Scene script records:
▶

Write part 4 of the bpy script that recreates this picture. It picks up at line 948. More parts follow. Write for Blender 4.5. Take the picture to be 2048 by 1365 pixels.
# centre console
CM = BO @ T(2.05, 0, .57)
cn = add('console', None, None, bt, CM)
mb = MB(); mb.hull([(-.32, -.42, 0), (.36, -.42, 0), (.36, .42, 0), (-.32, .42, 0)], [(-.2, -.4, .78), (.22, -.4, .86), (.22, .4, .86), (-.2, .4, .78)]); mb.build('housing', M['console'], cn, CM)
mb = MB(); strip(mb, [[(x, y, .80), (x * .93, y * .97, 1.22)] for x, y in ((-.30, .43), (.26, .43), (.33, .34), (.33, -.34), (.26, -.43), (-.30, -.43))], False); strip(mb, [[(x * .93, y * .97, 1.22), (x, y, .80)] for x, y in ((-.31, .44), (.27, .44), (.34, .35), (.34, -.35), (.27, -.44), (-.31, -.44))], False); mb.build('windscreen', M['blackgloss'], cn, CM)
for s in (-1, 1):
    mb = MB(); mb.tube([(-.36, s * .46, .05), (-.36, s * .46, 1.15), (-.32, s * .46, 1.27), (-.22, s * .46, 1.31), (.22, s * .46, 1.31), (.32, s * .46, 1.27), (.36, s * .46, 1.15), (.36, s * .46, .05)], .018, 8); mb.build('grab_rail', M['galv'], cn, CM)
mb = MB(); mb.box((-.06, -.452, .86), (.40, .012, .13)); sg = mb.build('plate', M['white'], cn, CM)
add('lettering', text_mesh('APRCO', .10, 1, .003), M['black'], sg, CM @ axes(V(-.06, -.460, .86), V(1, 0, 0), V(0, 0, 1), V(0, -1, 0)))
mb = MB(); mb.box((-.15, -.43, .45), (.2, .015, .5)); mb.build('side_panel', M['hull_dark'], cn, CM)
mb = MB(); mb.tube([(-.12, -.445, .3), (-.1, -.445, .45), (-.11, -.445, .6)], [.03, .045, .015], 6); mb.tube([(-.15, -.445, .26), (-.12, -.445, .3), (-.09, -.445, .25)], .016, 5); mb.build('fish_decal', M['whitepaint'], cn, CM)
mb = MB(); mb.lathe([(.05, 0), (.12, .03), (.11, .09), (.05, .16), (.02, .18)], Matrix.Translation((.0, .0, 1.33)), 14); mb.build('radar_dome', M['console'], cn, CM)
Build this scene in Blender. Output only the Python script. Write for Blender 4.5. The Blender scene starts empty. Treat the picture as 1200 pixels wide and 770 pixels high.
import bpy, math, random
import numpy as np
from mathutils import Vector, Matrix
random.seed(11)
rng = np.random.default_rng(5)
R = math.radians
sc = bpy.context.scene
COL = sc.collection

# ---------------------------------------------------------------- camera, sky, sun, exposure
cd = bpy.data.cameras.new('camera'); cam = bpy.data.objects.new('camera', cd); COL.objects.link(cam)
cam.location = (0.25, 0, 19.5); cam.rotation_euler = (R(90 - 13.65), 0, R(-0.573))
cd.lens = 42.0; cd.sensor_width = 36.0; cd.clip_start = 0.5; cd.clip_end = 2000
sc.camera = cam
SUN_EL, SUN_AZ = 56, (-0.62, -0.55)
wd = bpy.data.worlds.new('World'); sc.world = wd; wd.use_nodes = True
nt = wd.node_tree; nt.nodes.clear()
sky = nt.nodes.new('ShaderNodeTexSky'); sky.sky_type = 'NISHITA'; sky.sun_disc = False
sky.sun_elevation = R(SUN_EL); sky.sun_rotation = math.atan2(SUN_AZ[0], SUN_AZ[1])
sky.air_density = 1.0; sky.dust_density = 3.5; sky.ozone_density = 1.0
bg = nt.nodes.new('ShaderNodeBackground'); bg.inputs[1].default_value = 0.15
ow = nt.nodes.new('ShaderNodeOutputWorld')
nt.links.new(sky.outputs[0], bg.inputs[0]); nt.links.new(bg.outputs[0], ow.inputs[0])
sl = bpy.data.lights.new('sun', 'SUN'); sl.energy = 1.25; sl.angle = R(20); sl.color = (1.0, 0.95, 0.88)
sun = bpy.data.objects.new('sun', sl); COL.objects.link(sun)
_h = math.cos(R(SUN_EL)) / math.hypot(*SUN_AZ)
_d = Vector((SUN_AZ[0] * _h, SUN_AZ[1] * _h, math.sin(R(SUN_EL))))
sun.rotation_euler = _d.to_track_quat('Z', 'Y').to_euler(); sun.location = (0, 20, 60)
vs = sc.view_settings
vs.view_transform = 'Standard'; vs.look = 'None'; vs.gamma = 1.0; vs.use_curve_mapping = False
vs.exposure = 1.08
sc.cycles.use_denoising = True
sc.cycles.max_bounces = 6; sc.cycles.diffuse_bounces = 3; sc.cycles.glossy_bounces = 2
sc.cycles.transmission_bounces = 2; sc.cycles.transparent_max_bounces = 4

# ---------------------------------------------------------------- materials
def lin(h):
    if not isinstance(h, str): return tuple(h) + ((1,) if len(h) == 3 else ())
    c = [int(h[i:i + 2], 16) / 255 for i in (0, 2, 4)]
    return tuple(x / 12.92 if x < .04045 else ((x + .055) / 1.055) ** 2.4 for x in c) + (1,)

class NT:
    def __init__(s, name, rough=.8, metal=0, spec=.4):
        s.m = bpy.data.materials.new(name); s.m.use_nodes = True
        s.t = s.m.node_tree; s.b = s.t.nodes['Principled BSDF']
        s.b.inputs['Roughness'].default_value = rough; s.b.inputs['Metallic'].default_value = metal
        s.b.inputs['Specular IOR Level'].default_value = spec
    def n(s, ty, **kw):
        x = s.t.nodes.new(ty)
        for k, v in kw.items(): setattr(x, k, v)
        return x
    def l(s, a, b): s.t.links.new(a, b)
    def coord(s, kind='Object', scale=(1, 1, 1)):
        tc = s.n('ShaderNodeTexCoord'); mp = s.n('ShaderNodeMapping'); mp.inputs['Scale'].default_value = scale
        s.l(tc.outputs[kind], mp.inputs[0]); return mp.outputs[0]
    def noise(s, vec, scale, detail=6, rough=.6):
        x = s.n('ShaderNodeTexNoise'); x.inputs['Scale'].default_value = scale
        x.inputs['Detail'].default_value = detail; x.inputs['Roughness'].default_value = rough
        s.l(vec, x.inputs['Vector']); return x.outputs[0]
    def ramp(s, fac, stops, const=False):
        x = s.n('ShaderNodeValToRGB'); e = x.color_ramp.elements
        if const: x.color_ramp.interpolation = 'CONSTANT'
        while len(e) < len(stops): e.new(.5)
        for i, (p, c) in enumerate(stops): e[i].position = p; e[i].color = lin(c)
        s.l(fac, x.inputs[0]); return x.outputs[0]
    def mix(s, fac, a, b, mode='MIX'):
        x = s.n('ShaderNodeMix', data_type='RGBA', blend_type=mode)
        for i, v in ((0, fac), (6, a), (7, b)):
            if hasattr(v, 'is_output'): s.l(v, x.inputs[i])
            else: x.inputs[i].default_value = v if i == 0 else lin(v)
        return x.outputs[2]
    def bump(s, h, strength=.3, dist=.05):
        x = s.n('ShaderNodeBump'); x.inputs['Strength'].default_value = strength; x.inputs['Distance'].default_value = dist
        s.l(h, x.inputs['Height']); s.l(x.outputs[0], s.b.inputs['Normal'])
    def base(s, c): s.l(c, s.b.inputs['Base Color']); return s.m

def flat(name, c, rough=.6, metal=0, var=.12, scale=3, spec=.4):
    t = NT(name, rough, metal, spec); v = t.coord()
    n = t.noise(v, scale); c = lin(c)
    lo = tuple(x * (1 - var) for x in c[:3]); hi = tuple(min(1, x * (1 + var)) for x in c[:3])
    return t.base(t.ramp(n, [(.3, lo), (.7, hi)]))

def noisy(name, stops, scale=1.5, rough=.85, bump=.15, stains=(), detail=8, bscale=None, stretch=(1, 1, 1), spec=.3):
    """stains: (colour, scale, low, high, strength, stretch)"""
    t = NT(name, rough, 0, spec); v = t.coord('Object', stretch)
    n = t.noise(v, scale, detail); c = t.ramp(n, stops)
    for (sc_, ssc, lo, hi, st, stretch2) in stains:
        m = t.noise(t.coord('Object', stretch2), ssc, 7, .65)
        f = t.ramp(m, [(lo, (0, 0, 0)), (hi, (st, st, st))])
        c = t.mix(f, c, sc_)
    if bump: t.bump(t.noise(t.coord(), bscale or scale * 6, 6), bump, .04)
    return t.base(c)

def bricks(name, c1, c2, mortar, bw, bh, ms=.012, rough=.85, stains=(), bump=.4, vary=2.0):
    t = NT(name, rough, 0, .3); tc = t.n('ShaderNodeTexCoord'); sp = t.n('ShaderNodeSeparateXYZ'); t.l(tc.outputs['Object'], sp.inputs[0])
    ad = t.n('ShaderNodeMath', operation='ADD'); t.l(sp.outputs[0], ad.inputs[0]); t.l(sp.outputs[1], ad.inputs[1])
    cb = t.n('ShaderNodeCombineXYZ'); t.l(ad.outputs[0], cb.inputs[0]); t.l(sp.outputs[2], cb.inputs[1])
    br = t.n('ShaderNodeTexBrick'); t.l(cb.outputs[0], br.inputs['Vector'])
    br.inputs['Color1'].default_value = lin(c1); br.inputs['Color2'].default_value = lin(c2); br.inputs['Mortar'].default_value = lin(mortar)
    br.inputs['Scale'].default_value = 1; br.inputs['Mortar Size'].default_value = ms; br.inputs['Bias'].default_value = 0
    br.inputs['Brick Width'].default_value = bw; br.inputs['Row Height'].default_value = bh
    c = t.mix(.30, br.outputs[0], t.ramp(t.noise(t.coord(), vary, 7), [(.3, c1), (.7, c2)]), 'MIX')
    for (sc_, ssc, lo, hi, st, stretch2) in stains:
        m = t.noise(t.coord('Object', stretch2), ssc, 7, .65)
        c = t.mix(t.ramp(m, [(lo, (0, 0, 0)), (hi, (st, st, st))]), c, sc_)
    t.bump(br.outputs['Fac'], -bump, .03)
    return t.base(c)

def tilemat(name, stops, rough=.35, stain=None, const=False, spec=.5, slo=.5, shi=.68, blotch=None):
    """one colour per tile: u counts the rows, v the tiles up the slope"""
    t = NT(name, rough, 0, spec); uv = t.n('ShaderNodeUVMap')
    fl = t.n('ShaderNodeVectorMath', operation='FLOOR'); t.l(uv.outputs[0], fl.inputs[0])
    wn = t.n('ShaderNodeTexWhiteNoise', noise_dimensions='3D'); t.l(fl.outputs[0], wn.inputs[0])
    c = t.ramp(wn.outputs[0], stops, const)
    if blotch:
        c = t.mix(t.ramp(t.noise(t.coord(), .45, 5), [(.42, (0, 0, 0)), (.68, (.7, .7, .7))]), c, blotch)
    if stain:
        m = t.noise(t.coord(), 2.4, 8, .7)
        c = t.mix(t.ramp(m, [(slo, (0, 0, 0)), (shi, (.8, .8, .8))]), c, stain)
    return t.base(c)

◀

→ **PROBLEM TO SOLVE**
Copy each line of the listing in which the word "pixels" can be found.

→ **ANSWER TO THIS PROBLEM**
Write part 4 of the bpy script that recreates this picture. It picks up at line 948. More parts follow. Write for Blender 4.5. Take the picture to be 2048 by 1365 pixels.
Build this scene in Blender. Output only the Python script. Write for Blender 4.5. The Blender scene starts empty. Treat the picture as 1200 pixels wide and 770 pixels high.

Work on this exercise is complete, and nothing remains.